**Stored data**
○ ○ ○
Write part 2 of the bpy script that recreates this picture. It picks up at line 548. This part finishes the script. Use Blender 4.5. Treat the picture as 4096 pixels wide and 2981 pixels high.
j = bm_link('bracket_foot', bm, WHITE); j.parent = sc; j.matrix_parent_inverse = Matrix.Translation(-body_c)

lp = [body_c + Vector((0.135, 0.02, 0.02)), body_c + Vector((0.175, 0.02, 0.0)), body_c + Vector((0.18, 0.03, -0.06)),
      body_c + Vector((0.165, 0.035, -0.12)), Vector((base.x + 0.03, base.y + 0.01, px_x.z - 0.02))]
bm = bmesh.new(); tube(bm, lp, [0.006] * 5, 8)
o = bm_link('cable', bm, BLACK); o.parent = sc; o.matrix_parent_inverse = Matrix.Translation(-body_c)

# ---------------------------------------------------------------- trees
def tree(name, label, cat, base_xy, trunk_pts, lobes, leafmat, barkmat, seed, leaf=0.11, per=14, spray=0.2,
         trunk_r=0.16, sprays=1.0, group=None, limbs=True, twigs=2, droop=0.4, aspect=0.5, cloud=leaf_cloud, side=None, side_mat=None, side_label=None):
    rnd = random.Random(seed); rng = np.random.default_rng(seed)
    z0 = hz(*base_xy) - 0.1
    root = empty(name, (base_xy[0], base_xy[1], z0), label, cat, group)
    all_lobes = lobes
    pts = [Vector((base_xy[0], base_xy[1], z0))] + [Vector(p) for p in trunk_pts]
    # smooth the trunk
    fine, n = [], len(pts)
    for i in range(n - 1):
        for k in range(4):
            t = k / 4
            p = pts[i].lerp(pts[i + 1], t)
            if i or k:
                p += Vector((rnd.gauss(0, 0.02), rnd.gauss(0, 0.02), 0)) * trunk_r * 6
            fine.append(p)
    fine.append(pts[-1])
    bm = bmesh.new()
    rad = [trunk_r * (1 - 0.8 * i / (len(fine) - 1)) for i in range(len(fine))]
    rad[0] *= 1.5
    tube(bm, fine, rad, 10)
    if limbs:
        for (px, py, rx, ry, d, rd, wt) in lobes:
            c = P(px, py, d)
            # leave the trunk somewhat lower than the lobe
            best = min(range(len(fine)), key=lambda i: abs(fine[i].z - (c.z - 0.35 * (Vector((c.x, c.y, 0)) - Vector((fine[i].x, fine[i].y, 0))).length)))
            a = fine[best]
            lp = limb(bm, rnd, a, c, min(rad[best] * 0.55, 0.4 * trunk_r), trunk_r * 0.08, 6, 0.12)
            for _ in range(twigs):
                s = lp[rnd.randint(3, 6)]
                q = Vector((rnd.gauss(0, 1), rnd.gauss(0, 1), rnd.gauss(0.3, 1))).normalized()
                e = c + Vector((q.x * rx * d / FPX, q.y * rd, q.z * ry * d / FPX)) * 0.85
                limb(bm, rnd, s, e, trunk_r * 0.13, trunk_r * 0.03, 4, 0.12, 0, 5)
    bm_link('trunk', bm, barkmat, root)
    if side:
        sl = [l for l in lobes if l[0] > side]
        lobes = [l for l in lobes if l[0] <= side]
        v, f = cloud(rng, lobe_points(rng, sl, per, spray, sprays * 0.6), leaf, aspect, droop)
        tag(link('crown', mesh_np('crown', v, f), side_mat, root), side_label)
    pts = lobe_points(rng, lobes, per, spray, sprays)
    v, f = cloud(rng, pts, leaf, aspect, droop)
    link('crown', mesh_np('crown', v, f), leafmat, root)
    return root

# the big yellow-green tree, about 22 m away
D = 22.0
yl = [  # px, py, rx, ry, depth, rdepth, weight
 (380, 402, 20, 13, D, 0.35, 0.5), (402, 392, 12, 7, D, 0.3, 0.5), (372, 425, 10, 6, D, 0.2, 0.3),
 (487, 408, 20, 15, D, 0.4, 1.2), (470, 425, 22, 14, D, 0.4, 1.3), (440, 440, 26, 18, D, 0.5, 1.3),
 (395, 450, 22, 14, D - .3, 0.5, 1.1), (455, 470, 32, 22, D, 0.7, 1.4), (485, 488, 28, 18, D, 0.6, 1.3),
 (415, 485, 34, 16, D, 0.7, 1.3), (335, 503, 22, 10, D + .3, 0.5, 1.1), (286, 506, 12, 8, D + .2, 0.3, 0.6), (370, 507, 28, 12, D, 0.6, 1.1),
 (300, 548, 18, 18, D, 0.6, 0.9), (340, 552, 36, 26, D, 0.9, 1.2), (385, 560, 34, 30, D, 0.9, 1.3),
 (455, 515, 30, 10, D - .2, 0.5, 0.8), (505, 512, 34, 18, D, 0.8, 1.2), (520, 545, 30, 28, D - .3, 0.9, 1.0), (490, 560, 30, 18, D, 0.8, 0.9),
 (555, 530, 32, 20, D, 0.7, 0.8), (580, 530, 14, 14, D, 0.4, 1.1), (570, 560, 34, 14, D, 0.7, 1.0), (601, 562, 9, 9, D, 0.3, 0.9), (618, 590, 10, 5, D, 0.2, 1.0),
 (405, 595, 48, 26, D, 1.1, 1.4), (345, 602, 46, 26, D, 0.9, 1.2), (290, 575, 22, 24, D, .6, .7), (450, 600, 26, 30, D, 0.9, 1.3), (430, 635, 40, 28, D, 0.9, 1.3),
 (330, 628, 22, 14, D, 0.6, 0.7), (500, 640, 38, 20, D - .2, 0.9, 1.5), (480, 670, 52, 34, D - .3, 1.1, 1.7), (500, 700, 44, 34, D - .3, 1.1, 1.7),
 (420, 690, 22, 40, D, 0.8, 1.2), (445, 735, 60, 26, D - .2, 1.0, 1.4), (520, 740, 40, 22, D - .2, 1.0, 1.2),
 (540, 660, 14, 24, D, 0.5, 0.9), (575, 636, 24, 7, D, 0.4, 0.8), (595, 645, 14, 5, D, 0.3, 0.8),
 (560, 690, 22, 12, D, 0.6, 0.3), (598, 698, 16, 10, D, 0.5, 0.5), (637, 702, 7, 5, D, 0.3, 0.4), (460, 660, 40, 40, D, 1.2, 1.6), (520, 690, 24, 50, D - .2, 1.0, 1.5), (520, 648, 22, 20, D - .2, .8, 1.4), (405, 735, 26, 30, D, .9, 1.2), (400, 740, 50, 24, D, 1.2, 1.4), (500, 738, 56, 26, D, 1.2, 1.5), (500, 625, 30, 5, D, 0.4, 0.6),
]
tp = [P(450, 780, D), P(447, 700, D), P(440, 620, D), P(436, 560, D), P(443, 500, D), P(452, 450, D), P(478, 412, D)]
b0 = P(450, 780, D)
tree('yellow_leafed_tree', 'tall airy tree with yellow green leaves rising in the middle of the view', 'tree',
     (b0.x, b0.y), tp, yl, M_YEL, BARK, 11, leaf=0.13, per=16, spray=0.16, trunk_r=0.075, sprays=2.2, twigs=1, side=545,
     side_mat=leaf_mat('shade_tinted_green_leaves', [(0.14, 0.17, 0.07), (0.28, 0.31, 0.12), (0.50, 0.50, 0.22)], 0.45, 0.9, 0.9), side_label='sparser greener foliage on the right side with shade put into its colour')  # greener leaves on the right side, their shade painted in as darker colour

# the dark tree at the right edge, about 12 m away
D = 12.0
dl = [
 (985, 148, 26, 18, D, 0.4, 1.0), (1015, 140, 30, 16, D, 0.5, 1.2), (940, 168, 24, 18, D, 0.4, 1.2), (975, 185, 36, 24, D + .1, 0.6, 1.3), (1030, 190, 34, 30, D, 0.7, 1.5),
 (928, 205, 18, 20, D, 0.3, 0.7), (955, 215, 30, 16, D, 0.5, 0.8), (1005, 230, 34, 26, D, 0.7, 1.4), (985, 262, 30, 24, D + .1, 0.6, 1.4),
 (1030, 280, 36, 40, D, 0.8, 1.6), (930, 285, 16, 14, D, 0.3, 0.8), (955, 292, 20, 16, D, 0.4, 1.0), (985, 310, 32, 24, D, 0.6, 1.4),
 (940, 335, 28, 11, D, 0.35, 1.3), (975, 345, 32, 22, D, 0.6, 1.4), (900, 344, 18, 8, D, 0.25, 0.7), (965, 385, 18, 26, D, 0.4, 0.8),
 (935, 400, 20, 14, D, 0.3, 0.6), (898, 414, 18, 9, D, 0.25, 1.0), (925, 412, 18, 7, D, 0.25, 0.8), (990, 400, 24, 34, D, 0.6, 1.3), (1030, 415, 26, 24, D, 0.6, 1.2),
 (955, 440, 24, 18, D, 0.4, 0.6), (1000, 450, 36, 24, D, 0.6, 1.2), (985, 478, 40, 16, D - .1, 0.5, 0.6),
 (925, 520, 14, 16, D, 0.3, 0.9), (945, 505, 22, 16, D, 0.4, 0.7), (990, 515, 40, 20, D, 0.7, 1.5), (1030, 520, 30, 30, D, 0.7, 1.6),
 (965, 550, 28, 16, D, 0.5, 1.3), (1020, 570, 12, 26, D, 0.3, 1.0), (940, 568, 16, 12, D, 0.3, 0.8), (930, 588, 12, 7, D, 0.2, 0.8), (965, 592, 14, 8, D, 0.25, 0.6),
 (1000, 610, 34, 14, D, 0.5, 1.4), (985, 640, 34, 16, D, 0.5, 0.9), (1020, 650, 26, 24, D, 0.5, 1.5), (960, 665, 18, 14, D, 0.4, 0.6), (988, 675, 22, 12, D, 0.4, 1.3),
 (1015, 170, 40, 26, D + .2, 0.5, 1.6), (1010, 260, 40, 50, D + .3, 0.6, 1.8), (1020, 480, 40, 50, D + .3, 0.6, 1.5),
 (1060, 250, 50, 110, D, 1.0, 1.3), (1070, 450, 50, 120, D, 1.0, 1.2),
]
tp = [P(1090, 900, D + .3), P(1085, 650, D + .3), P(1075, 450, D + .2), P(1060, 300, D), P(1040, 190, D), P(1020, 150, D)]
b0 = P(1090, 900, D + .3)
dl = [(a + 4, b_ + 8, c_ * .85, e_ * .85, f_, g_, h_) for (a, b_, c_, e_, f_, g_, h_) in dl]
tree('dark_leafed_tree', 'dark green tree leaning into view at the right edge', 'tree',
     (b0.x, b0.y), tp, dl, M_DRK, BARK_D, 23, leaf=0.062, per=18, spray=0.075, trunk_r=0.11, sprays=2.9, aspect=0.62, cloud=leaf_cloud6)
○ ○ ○
**Exercise instructions**
Give back exactly the material above from its opening line to the line bearing "o = bm_link('cable', bm, BLACK);".

**Solution**
Write part 2 of the bpy script that recreates this picture. It picks up at line 548. This part finishes the script. Use Blender 4.5. Treat the picture as 4096 pixels wide and 2981 pixels high.
j = bm_link('bracket_foot', bm, WHITE); j.parent = sc; j.matrix_parent_inverse = Matrix.Translation(-body_c)

lp = [body_c + Vector((0.135, 0.02, 0.02)), body_c + Vector((0.175, 0.02, 0.0)), body_c + Vector((0.18, 0.03, -0.06)),
      body_c + Vector((0.165, 0.035, -0.12)), Vector((base.x + 0.03, base.y + 0.01, px_x.z - 0.02))]
bm = bmesh.new(); tube(bm, lp, [0.006] * 5, 8)
o = bm_link('cable', bm, BLACK); o.parent = sc; o.matrix_parent_inverse = Matrix.Translation(-body_c)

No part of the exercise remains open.